Allison Chhorn is a Cambodian-Australian filmmaker and interdisciplinary artist living on Kaurna Land (South Australia). Her work explores the effects of migrant displacement and post-memory through impressionistic forms, often with other family members as subjects.
Since graduating with Honours in painting at UniSA in 2014, she has made numerous films including “Blind Body”, “Missing” and “The Plastic House”. The latter was filmed on her family’s farm and has screened at MIFF, New York Film Festival and the Asia Pacific Triennial of Contemporary Art. Her films were also screened as part of a retrospective at the 11th Cambodian International Film Festival. Crossing into the gallery, she received the 2022 Porter St Commission from ACE Gallery to make her first solo exhibition and multi-channel installation “Skin Shade Night Day” which was exhibited as part of The National at MCA in 2023. She has since exhibited her second solo show at Outer Space, Brisbane (Magandjin), her third solo show at Nexus Arts, Adelaide (Tarntanya) and had recent screenings at ACMI and 4A Centre for Contemporary Asian Art.

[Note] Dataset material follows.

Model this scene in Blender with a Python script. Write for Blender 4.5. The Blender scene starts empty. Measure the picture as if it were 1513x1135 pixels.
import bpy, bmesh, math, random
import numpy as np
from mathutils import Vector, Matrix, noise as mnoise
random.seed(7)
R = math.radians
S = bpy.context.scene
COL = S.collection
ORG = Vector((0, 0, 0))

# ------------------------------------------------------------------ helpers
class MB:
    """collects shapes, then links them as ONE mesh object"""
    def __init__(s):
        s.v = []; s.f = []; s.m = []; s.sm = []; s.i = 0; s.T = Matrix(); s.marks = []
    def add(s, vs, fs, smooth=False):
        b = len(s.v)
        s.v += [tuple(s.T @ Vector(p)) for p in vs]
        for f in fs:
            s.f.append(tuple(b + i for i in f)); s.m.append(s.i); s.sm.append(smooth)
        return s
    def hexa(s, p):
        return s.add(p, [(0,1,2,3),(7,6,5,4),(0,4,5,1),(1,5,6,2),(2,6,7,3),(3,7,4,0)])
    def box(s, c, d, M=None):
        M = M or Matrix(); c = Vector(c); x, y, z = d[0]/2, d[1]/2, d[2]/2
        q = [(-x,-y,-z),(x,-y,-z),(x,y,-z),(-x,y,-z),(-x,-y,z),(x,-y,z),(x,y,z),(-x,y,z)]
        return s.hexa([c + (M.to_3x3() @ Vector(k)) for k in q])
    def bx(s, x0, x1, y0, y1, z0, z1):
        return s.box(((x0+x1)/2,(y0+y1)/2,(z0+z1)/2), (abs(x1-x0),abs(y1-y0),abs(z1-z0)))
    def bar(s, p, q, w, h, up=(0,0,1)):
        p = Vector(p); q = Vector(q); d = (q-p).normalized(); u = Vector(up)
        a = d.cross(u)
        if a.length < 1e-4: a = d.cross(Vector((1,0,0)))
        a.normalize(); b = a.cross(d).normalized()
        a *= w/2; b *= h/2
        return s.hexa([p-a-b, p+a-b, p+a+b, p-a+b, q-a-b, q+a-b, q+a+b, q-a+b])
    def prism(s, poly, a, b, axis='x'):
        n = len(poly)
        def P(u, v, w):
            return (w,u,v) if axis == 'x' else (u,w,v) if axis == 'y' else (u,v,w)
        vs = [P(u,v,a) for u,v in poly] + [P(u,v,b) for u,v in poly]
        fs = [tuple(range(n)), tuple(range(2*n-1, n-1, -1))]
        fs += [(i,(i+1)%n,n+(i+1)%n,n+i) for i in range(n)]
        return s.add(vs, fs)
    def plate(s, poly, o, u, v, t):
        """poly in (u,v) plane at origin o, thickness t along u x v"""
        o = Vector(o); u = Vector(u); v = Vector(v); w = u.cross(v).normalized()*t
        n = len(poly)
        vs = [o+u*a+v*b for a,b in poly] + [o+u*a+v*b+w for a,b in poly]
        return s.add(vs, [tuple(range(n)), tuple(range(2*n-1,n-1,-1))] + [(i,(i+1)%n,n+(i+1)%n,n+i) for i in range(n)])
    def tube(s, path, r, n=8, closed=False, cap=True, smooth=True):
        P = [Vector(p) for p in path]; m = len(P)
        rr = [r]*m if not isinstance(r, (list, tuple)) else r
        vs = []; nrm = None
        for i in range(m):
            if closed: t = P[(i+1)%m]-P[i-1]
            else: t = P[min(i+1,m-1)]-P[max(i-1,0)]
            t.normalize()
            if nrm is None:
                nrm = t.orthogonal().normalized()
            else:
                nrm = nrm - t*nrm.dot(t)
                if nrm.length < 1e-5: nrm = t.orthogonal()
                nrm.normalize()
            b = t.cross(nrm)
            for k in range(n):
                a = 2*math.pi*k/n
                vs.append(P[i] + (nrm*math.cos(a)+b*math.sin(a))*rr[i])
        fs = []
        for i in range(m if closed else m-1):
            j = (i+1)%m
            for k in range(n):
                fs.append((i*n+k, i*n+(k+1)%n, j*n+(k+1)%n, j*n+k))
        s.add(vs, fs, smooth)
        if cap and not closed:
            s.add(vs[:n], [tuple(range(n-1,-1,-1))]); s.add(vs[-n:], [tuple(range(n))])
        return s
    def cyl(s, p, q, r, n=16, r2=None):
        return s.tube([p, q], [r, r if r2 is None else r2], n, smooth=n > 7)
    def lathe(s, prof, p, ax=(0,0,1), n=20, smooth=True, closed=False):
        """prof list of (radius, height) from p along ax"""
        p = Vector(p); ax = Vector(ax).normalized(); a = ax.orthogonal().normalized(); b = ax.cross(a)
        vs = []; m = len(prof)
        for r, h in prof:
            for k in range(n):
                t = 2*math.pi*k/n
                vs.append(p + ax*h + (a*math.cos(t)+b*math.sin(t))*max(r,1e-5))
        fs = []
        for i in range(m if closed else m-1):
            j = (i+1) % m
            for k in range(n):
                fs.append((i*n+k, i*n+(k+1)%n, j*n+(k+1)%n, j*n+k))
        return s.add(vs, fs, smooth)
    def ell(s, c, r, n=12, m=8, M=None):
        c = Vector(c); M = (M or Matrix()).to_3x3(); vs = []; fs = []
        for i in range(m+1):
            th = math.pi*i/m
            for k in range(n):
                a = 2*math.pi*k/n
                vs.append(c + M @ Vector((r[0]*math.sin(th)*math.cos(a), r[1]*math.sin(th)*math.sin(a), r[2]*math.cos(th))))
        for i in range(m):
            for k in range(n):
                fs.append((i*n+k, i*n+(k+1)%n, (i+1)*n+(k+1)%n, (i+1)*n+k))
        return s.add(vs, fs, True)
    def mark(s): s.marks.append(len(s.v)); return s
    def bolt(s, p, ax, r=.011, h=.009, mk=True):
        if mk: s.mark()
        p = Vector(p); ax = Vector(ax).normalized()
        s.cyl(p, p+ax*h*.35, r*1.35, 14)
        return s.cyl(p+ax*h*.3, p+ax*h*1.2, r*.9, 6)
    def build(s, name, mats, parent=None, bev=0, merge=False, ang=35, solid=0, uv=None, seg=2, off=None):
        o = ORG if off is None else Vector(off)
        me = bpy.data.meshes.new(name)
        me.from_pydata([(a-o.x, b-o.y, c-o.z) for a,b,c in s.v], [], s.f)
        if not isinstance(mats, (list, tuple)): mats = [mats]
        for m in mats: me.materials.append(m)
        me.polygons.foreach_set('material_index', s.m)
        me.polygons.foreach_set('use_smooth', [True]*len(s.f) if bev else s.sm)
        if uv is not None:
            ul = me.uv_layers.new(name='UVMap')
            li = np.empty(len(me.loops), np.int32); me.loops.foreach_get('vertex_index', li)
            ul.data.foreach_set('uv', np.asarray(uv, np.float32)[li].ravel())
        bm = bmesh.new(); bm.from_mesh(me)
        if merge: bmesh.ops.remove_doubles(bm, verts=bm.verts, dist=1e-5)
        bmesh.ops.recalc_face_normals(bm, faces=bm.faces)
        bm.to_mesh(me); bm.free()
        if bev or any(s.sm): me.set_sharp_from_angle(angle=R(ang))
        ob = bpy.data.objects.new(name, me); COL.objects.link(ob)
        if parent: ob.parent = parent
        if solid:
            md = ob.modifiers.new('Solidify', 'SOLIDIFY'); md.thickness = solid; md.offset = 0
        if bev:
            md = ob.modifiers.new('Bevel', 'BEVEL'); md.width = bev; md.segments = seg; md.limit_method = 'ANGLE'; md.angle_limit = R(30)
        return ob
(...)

She works between the intersections of cinema and installation where the darkened room illuminates fragments and impressions of familial history. By working between the gaps of knowledge and history left from the aftermath of the Khmer Rouge, she reimagines the threads of connection within her Cambodian heritage and diasporic identity. Through the practice of filming, photographing, listening and recording to her surroundings, the collected material over several years becomes a personal archive and a body of tactile memory. She endeavours to uncover the unspoken fragments of Intergenerational memory through embodied empathy and the moving image.